The Truth About Alexander The Great's Three Wives

Alexander the Great, to the best of anyone's knowledge, was married three times. In today's thrill-a-minute world of celebrity gossip, that's a relatively unspectacular figure.

No, it's not the quantity of marriages that makes Alexander's personal life such a drippingly juicy tabloid snack, but the fact that he was married to all three concurrently, and he got hitched to two of them during the same ceremony. Also, a couple of them were cousins. Also, one of them probably killed the other two.

History, man. It's like Game of Thrones but for even bigger nerds.
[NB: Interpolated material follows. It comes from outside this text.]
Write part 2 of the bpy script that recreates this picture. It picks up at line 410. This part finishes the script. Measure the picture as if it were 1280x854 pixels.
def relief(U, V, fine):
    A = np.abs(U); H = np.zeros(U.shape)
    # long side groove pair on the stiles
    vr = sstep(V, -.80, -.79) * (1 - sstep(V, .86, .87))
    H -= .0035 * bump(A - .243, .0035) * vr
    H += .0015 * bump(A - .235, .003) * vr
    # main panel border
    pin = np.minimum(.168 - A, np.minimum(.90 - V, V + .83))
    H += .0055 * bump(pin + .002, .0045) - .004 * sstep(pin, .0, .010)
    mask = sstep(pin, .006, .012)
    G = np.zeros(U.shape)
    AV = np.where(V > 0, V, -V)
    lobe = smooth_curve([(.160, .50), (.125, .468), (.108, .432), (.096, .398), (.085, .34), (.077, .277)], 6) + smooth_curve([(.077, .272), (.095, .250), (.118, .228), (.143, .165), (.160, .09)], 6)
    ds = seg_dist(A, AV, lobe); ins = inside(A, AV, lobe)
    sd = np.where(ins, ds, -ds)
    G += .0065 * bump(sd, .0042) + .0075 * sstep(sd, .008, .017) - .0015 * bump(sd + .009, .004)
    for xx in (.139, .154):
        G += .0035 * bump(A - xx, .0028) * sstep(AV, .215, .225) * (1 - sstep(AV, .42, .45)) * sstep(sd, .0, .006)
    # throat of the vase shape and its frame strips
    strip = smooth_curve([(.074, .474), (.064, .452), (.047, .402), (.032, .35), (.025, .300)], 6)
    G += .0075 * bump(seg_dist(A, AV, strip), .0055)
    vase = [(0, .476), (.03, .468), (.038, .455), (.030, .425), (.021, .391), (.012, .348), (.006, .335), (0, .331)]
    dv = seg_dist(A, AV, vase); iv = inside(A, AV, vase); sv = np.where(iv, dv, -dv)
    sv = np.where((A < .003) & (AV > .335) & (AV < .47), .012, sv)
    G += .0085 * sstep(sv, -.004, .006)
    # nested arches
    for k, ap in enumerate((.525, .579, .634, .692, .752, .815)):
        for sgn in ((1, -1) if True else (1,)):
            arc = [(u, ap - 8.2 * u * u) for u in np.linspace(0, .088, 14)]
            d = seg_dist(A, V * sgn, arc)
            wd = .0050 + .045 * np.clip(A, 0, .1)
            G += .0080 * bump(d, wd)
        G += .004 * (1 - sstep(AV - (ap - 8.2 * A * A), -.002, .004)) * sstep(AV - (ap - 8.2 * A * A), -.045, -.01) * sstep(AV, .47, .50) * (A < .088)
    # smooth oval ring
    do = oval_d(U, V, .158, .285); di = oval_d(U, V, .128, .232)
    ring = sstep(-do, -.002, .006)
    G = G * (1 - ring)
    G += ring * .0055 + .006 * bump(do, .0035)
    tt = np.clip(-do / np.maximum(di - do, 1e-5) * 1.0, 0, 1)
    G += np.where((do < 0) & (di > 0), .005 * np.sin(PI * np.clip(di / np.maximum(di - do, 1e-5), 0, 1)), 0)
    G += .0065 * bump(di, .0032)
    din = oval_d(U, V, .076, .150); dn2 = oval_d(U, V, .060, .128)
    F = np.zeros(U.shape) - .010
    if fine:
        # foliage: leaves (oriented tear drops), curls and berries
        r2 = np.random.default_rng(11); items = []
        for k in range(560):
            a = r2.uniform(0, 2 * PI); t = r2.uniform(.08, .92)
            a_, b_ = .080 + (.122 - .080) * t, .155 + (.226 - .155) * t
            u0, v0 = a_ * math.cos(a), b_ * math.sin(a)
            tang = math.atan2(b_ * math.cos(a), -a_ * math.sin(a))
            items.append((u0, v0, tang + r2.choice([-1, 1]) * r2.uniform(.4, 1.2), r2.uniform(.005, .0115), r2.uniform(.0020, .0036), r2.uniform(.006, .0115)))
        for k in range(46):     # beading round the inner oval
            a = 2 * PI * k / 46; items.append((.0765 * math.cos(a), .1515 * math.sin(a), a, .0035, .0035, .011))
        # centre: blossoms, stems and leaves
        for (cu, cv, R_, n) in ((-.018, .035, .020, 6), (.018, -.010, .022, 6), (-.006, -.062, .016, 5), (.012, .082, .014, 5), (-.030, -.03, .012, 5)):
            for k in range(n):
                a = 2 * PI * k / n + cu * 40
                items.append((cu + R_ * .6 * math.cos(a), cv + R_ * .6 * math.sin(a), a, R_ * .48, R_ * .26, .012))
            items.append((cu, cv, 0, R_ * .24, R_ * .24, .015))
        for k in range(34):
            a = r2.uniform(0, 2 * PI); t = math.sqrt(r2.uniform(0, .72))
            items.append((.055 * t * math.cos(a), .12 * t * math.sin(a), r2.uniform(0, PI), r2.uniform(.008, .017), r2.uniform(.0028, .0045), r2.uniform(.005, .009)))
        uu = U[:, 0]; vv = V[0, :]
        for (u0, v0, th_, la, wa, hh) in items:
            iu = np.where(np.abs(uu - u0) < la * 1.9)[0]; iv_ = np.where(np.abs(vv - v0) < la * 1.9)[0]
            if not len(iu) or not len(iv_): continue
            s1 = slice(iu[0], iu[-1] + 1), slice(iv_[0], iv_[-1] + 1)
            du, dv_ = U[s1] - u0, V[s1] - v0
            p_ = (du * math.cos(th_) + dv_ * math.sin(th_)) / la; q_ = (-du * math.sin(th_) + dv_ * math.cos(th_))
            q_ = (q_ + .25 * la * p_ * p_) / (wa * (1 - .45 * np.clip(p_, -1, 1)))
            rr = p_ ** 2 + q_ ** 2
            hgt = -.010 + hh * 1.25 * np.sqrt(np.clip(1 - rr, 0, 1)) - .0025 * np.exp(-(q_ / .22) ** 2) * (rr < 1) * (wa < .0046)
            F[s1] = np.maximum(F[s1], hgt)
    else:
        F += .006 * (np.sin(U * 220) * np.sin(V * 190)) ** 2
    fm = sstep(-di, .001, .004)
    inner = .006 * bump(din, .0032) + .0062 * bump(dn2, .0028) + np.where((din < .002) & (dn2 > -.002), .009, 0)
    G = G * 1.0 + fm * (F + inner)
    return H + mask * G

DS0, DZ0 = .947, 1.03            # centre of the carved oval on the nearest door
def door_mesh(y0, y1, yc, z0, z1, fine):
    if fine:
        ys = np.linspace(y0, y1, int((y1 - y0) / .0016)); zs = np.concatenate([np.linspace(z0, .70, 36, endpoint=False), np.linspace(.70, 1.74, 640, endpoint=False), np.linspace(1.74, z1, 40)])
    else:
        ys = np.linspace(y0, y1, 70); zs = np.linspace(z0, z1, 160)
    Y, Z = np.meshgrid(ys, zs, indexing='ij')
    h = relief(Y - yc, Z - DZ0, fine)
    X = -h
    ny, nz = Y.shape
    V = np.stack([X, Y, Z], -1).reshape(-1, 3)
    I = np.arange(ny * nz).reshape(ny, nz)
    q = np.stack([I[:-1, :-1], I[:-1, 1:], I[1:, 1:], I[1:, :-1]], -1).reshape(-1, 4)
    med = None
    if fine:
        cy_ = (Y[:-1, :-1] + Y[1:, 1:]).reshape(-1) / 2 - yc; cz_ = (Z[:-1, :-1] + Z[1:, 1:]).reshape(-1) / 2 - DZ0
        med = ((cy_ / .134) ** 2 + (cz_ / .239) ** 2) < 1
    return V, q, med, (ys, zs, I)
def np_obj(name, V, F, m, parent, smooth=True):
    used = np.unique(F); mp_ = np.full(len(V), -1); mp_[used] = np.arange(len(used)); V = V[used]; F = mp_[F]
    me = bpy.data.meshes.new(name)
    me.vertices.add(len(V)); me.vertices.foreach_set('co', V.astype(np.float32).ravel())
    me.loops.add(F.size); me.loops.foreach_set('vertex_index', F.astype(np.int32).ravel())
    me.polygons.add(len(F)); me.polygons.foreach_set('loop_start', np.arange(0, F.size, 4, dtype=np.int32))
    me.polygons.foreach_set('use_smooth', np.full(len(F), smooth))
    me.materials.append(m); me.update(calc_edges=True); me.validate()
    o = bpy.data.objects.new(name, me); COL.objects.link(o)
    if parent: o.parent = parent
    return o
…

Let's meet Alexander the Great's wives

As anybody with an active Tinder profile can tell you, marriage means different things to different people. If you were a Macedonian king in the fourth century BC, it mostly meant having more political chips to bet, the potential for a legitimate heir, and an excuse to party down hard. Alexander, as we mentioned, had three wives: Roxana, Stateira, and Parysatis. That's right, boomer, Parysatis can be a girl name, too.

First up was Roxana, the daughter of a higher-up from Bactria in the Middle East. Alexander did his Alexander thing and took over the land, and according to Plutarch, he instantly fell in love with Roxana when he saw her dancing at the "hooray, we've been conquered" banquet that followed. Plutarch also noted that the celebrity power couple served to cool relations between Macedonian forces and the understandably touchy citizens of Bactria. The two were married in 327 BC, after taking a brief intermission so that Alexander could go do war for a while.

Next were Stateira and Parysatis, both the daughters of Persian kings, lawfully hitched to Alexander at a mass wedding ceremony intended to bring the Persians and the Greeks closer together. The two women were cousins, which, on top of the polygamy thing, maybe add up to two wrongs making a right by today's standards.

In any case, things got pretty fuzzy after Alexander's untimely death in 323 BC. Depending on who you ask, Roxana killed Stateira and possibly Parysatis, as she was trying to nip any possible heirs to the throne in the bud in an attempt to secure her son Alexander IV's future career prospects. It backfired a little, and both Roxana and young Alex were later assassinated themselves.